▶ _Data_
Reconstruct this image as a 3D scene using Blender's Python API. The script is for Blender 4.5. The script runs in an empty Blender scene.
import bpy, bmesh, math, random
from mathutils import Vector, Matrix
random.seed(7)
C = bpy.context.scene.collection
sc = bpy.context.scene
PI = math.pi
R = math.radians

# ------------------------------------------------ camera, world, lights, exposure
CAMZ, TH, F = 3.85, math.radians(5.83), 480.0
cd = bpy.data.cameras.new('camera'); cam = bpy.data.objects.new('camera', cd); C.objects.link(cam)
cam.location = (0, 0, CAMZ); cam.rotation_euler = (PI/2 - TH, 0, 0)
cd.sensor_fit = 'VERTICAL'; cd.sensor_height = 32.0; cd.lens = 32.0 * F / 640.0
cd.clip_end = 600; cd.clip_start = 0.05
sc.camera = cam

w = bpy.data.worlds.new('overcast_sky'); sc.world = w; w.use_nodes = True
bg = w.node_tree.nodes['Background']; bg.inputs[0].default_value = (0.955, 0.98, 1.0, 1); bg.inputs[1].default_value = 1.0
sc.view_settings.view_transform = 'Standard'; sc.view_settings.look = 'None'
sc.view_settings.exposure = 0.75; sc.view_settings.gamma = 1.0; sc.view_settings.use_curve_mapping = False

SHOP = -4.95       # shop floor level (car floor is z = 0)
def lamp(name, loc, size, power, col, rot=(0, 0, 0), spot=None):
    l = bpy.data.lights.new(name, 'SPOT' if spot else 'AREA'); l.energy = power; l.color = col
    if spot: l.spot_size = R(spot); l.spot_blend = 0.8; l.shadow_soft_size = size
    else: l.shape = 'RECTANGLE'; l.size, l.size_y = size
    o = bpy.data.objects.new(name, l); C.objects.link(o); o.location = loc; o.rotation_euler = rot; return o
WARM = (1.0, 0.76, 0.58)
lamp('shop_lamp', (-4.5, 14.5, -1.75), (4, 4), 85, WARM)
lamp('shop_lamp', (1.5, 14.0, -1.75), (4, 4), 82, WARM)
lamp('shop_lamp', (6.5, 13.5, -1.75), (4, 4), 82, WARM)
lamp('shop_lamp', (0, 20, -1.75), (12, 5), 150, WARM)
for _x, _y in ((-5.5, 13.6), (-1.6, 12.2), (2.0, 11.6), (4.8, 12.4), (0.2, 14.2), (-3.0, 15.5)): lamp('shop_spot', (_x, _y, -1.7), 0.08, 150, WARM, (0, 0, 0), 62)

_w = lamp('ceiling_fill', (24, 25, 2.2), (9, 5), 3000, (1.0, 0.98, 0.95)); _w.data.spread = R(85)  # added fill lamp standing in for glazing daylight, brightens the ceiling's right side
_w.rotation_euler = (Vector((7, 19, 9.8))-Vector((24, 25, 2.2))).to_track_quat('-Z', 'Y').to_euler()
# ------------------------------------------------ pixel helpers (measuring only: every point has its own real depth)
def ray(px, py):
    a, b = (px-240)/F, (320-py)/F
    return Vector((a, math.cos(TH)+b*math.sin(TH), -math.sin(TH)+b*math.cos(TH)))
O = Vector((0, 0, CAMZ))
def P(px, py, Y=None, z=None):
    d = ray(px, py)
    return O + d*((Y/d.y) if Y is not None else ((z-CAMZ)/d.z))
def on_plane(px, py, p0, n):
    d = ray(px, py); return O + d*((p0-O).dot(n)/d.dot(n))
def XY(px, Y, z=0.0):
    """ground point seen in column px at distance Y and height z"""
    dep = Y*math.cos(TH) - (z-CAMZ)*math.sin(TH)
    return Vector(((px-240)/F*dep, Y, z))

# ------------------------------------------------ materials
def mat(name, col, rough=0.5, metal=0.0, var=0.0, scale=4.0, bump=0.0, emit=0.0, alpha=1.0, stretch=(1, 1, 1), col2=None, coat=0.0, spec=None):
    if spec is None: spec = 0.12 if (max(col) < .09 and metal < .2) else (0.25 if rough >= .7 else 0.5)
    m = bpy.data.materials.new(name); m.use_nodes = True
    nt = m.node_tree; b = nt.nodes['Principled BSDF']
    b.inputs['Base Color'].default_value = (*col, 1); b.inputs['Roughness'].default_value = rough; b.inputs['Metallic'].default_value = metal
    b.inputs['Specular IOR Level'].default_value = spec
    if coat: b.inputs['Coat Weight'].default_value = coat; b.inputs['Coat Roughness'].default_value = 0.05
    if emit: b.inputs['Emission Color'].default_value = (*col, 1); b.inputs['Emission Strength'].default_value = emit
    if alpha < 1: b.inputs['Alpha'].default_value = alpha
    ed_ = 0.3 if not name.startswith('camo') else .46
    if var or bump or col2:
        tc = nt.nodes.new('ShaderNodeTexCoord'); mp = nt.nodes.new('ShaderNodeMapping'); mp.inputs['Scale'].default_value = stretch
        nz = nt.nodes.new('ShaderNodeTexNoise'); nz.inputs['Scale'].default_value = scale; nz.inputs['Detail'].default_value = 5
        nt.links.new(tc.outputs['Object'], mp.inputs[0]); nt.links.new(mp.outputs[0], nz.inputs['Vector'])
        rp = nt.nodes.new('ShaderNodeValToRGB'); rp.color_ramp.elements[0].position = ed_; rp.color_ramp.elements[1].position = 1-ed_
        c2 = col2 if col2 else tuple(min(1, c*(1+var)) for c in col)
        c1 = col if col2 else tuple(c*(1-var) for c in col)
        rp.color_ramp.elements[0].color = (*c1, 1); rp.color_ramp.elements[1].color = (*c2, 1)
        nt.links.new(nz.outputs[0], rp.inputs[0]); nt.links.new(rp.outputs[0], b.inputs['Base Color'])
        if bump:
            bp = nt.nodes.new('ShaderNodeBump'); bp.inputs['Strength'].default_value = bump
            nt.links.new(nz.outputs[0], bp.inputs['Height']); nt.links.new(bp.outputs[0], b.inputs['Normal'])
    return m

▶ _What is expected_
Starting at the first line of the data above, please restate word for word every line up to and including the one that holds "sc.view_settings.exposure = 0.75;", and add nothing else.

▶ _Task solution_
Reconstruct this image as a 3D scene using Blender's Python API. The script is for Blender 4.5. The script runs in an empty Blender scene.
import bpy, bmesh, math, random
from mathutils import Vector, Matrix
random.seed(7)
C = bpy.context.scene.collection
sc = bpy.context.scene
PI = math.pi
R = math.radians

# ------------------------------------------------ camera, world, lights, exposure
CAMZ, TH, F = 3.85, math.radians(5.83), 480.0
cd = bpy.data.cameras.new('camera'); cam = bpy.data.objects.new('camera', cd); C.objects.link(cam)
cam.location = (0, 0, CAMZ); cam.rotation_euler = (PI/2 - TH, 0, 0)
cd.sensor_fit = 'VERTICAL'; cd.sensor_height = 32.0; cd.lens = 32.0 * F / 640.0
cd.clip_end = 600; cd.clip_start = 0.05
sc.camera = cam

w = bpy.data.worlds.new('overcast_sky'); sc.world = w; w.use_nodes = True
bg = w.node_tree.nodes['Background']; bg.inputs[0].default_value = (0.955, 0.98, 1.0, 1); bg.inputs[1].default_value = 1.0
sc.view_settings.view_transform = 'Standard'; sc.view_settings.look = 'None'
sc.view_settings.exposure = 0.75; sc.view_settings.gamma = 1.0; sc.view_settings.use_curve_mapping = False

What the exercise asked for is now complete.